> _Records to process_:

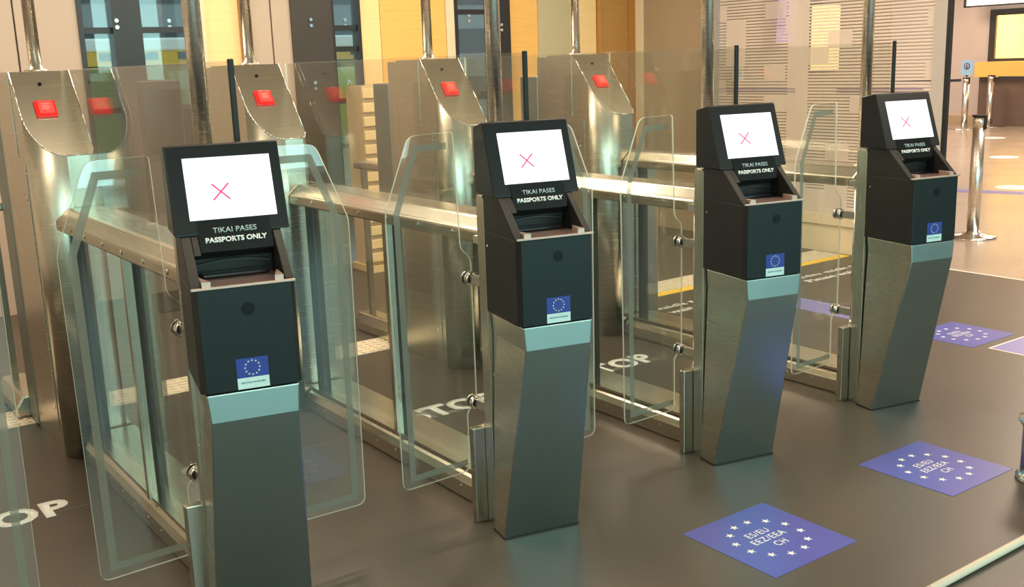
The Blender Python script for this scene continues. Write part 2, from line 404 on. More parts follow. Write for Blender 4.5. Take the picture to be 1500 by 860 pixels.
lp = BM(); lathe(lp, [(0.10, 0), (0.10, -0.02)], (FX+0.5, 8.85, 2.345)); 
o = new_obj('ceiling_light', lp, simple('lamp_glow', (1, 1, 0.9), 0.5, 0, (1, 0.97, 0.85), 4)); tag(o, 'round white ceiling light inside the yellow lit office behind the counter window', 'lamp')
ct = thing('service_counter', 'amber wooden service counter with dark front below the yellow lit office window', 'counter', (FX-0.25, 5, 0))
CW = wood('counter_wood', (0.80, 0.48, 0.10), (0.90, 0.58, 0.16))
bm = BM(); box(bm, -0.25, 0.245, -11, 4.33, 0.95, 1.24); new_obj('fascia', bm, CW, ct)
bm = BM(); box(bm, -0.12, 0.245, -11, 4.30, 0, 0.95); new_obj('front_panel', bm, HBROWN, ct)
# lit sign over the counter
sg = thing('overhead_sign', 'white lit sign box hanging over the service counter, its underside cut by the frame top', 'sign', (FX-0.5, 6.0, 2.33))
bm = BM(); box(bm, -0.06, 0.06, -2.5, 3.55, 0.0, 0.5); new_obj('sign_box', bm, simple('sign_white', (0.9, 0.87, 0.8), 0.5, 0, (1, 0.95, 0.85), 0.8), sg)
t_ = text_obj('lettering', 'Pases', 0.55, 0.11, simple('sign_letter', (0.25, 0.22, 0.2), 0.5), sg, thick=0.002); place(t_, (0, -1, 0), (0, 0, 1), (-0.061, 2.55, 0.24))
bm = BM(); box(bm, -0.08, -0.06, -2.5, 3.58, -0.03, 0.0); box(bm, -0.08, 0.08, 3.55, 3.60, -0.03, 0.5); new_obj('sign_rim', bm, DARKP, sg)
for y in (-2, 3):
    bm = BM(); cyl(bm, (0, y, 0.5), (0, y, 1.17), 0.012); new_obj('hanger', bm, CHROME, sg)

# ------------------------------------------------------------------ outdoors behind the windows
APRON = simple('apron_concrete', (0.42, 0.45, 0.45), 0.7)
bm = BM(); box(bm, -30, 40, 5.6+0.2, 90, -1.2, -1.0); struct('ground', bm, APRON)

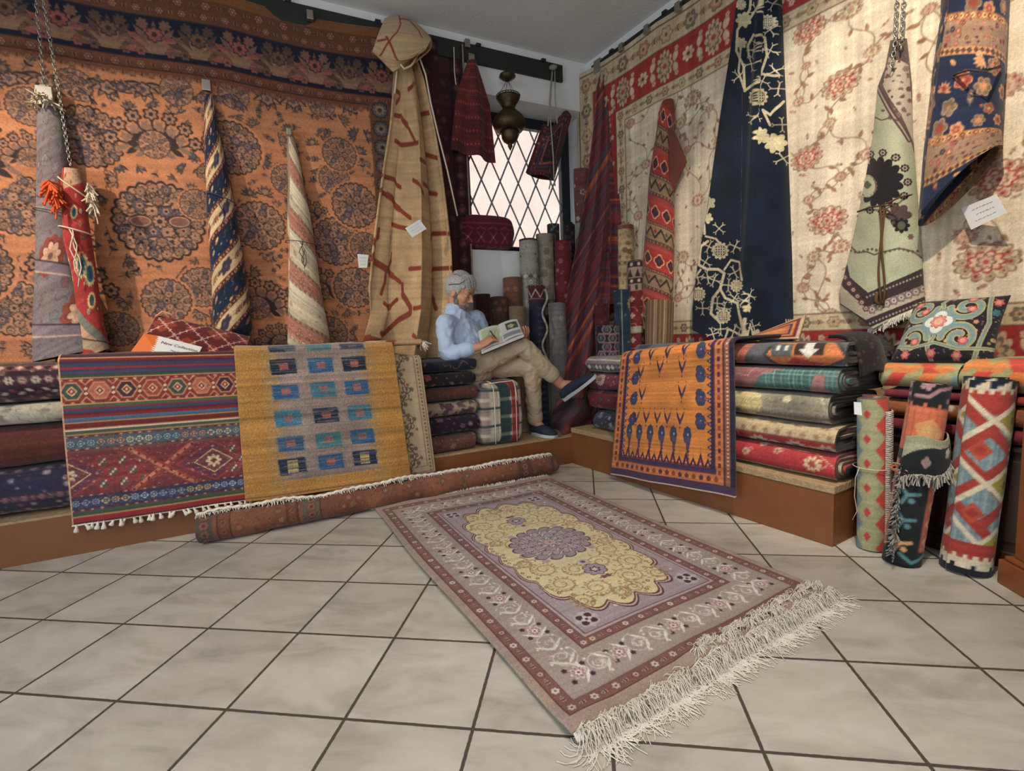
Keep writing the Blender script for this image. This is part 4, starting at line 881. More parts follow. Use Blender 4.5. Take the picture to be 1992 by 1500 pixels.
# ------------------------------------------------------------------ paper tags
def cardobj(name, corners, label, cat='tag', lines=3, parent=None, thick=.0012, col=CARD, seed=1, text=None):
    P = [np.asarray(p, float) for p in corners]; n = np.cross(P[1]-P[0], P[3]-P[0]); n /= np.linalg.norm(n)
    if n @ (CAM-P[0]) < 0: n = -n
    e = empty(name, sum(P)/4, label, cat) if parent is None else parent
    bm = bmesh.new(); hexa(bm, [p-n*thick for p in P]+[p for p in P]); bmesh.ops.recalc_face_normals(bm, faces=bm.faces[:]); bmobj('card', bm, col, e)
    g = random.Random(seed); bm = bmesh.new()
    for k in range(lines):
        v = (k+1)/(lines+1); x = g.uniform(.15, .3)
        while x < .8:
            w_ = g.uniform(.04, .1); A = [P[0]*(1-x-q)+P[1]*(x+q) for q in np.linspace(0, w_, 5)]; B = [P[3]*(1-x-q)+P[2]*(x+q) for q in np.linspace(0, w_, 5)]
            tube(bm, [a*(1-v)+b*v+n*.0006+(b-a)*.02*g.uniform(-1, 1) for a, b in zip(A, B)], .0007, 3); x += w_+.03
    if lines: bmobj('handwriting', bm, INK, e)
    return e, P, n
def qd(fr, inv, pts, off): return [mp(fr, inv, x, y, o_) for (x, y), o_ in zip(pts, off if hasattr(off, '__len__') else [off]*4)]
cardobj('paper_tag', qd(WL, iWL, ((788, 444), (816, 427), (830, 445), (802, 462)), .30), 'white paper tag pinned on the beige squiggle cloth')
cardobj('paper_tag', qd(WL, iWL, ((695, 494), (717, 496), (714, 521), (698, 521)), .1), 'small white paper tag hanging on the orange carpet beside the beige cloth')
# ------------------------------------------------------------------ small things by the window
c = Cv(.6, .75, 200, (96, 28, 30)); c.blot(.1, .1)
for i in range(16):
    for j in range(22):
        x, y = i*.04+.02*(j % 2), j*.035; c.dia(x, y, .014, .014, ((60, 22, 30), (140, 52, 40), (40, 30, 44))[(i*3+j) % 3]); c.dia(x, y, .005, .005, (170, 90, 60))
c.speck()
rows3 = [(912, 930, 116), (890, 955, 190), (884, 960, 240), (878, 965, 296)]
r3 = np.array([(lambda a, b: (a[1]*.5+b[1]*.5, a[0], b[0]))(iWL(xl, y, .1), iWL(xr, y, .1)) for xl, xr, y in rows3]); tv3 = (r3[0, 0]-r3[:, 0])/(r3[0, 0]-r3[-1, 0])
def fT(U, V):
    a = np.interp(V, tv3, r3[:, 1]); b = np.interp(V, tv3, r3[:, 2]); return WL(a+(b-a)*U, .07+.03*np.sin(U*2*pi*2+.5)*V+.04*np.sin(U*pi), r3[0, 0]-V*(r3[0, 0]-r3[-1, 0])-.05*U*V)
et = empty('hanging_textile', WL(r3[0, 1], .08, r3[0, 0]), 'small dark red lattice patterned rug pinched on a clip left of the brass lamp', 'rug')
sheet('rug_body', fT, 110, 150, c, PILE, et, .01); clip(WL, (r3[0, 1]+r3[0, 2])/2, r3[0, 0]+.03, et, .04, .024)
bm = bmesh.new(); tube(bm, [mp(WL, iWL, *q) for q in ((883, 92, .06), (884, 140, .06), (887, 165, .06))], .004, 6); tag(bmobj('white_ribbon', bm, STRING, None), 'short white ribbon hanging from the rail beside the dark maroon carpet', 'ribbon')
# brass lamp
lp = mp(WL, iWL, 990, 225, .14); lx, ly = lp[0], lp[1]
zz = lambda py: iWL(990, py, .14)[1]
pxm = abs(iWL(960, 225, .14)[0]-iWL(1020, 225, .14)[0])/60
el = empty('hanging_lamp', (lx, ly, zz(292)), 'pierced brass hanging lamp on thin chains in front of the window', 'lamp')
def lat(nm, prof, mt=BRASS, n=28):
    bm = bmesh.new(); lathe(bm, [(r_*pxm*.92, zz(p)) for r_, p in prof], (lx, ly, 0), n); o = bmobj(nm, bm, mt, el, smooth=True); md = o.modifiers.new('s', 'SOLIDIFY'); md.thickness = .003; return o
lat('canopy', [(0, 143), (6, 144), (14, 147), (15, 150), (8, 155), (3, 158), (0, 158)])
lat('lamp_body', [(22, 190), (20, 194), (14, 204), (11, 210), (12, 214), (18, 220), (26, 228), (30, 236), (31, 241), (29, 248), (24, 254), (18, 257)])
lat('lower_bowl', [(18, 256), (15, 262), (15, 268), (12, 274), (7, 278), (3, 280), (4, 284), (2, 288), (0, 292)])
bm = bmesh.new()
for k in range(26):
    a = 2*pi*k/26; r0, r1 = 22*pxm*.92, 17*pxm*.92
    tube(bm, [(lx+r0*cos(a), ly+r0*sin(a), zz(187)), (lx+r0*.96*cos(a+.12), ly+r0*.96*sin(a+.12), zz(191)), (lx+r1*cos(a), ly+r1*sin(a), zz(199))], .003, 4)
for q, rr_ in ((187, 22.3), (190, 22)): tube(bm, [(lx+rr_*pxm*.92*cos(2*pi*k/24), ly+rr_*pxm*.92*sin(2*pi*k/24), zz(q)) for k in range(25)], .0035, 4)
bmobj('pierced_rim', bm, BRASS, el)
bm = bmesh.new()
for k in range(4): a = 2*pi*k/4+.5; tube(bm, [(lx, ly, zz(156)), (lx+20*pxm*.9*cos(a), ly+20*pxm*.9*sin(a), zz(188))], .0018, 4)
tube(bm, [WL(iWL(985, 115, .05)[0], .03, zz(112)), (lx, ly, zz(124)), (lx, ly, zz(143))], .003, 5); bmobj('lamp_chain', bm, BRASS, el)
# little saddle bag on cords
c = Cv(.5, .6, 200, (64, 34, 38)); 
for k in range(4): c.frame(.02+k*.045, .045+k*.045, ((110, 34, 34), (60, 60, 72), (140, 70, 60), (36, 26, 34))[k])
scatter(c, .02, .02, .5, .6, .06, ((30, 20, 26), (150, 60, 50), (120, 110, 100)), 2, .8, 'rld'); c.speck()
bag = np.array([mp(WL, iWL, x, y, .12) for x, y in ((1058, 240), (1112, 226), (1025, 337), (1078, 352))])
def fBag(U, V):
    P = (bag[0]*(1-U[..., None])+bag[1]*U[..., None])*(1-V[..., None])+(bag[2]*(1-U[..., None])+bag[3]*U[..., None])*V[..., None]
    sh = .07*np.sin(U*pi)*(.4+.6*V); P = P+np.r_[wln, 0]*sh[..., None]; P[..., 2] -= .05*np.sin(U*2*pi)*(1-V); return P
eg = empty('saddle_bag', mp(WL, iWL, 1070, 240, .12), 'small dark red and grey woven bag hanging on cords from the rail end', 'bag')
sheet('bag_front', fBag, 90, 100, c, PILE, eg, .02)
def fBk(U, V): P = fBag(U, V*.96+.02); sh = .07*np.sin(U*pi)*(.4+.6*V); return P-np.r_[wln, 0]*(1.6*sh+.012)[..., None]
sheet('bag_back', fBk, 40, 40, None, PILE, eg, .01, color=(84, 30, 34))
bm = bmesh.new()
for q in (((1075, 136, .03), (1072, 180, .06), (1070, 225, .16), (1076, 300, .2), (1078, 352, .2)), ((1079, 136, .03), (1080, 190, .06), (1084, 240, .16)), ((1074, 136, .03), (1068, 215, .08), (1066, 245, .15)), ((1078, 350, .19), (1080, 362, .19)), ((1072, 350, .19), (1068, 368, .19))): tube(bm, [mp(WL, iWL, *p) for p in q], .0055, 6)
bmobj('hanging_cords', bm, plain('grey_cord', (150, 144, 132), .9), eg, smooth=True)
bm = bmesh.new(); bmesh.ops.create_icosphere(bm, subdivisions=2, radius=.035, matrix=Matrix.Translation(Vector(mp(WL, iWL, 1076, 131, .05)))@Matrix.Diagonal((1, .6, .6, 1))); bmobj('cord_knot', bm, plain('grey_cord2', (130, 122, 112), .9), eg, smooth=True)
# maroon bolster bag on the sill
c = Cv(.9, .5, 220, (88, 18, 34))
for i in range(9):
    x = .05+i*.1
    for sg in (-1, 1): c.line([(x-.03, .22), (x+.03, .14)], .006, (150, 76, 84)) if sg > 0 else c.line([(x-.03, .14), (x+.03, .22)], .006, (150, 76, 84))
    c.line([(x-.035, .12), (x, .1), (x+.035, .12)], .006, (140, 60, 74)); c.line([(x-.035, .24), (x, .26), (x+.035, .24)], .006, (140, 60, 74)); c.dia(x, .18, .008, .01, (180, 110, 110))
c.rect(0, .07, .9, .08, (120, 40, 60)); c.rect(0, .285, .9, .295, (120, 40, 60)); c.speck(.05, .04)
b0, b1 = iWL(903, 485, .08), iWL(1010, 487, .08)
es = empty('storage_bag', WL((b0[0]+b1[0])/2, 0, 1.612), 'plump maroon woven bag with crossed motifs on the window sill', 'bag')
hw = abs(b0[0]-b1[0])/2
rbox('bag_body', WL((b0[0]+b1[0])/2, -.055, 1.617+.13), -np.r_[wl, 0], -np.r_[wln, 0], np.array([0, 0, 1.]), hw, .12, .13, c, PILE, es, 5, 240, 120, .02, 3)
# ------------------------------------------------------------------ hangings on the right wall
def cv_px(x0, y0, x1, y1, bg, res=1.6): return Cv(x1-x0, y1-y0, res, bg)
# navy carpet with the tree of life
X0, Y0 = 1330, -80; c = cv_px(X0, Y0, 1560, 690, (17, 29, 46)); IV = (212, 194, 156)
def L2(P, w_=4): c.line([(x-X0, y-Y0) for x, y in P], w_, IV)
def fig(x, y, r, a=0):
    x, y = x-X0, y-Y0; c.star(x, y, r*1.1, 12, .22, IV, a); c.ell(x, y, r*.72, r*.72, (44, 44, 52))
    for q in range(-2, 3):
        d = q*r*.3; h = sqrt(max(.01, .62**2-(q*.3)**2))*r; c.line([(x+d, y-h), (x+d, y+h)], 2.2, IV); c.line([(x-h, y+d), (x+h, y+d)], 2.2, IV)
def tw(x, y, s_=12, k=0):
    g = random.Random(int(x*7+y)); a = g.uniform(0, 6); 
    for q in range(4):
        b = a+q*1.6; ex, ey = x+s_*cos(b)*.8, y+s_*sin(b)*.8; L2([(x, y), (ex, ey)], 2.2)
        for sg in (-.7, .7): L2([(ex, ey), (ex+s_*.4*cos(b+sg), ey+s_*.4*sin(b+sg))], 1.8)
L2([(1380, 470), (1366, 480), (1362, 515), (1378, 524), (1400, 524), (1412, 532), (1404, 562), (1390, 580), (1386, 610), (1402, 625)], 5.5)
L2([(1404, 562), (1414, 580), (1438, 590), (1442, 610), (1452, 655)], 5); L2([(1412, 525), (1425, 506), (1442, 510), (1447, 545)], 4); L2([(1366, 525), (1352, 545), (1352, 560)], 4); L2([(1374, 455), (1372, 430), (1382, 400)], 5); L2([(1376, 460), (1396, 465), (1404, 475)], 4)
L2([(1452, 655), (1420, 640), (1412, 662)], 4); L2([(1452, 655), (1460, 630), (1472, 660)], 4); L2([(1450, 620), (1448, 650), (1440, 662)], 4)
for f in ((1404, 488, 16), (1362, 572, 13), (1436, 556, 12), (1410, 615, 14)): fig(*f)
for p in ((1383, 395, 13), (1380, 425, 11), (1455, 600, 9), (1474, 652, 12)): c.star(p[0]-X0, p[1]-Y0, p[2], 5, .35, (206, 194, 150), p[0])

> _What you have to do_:
From the listing above, copy every line that includes the word "pixels".

> _Output for this task_:
The Blender Python script for this scene continues. Write part 2, from line 404 on. More parts follow. Write for Blender 4.5. Take the picture to be 1500 by 860 pixels.
Keep writing the Blender script for this image. This is part 4, starting at line 881. More parts follow. Use Blender 4.5. Take the picture to be 1992 by 1500 pixels.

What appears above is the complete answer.